Another major system I developed was how footsteps would be dynamically reactive to what surface the player was walking on. When we initially released the demo of Re:Fresh the only footstep sounds implemented in the game were the sounds of walking on grass. I had initially setup the implementation of footsteps through a script that called the Wwise events and hooked it up with Unity Animation events to match the sounds to the heel-toe movement of the player character. For an initial implementation it did exactly everything it needed to! However, when it came time to implement the other types of footsteps (there's a bit more than just grass in Re:Fresh) I quickly realized there was a lot more work that needed to be done. 

One of the first major obstacles I encountered was the fact that we had used Unity's native terrain system to sculpt the world for Re:Fresh. While it was super useful for us to quickly iterate and carve out the environment, when I started looking for tutorials on how to do a dynamic footstep system I wasn't able to find any tutorials for Unity terrain and Wwise. In fact, there were barely any tutorials online for dynamic footstep systems in Unity in general! However I did find a 2 tutorials that I was able to take parts of each of them to create my own system that worked for Re:Fresh. 

The first tutorial I found was THIS tutorial by Michael G Wagner of Drexel University. This tutorial was the one that made me realize the problem I was in with Re:Fresh having used Unity terrain. I knew that the idea of checking all the objects the player ran over would be necessary for the placed objects in the world, but it didn't solve my issue for when the player was walking on just the terrain. We had stone, sand, mud, and grass how do I solve for all of those different types of materials when it's all just painted terrain? 

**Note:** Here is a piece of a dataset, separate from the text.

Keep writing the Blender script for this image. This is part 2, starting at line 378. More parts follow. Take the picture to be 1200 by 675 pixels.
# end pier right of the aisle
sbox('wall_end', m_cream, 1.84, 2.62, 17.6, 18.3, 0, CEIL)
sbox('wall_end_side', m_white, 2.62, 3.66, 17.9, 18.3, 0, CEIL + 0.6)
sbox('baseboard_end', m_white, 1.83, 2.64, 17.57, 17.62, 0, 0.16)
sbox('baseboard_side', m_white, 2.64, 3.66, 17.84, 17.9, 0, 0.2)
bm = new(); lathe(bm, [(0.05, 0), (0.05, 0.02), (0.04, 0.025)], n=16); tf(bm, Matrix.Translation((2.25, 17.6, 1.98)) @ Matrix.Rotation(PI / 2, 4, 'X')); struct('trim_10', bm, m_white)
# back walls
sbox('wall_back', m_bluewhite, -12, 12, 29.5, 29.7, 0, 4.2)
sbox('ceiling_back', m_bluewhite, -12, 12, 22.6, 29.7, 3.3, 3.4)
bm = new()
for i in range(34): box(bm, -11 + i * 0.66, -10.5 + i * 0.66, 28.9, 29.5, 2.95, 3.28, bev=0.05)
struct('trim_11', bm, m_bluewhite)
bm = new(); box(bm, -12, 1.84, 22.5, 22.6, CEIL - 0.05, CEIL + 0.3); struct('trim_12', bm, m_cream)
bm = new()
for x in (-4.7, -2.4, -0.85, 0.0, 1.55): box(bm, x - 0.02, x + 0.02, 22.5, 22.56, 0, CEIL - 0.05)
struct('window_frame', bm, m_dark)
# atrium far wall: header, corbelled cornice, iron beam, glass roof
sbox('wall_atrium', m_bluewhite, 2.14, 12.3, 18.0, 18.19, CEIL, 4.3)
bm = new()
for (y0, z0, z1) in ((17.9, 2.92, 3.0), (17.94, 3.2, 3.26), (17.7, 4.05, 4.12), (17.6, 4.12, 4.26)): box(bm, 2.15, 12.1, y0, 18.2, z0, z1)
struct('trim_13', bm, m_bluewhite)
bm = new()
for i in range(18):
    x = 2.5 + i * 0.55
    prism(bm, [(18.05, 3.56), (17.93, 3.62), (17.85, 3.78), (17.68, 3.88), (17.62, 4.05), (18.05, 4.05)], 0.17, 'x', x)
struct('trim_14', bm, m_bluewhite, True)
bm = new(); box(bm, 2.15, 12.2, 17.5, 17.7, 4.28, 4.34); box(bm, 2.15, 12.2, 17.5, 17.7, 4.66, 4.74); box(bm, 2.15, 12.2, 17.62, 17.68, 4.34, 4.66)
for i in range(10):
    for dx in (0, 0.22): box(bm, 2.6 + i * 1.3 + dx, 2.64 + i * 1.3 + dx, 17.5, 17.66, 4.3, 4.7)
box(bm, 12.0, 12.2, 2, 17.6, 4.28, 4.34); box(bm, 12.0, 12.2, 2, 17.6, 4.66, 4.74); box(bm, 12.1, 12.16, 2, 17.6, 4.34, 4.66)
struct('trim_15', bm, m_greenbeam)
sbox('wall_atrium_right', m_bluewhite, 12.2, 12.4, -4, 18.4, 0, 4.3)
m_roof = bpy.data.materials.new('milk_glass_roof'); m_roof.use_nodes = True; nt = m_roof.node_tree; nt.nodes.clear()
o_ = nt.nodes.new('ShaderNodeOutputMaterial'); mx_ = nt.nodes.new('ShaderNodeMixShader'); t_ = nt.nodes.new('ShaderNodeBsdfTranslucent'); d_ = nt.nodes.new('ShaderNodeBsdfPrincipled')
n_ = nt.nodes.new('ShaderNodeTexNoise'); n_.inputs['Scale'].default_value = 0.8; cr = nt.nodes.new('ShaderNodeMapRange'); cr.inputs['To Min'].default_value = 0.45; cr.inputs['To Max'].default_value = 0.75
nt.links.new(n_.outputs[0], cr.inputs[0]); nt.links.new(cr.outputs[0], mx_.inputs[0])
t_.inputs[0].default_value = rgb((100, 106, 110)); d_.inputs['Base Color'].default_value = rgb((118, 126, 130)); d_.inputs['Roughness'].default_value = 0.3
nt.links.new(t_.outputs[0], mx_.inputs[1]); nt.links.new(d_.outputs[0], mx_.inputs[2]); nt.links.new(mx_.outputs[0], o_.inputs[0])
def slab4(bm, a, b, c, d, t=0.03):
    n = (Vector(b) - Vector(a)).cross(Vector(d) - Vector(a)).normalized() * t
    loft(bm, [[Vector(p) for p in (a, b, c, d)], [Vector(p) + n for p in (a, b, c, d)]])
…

The next tutorial I found that helped bring all of this together was THIS tutorial by Natty GameDev. It used a raycast to ping to the terrain underneath the player, and combined that with another script that could determine the weight values of the painted terrain to return what painted terrain the player was standing on. 

I created scriptable objects for every type of footstep in my switch group in Wwise, and assigned those switches to the scriptable objects. I then combined both tutorials so that when the player was on terrain OR an object the raycast could tell the footstep swapper script to trigger a scriptable object that would then change the switch in Wwise to the corect footstep group. After testing and getting the implementation working correctly, I put the raycast checker on the animation event timeline so the raycast pings only a few frames before foot contact so it's not firing in update and eating into compute resources. 

Here is a quick video breaking showing the process created above with some visual representations


I learned so much during the development of this game. Going into the project, I'd worked on only a handful of games, and none of them to the same scope as this project. I learned how I liked to work, what parts of development I enjoy vs parts that are stressful and difficult for myself, and how to work hand in hand with other disciplines to work towards a more cohesive goal. I found out that I personally really enjoy the technical side of audio design/implementation, and struggle a lot with the more creative sound design aspects. However learning this about myself motivated myself to want to become a better sound designer and more rounded developer. This was one of most enjoyable projects I've had the pleasure to work on, and a huge shoutout to the rest of Merge Conflict (Connor, Karina, Jospeh, Ethan, and Melody) for allowing me the opportunity to work on Re:Fresh.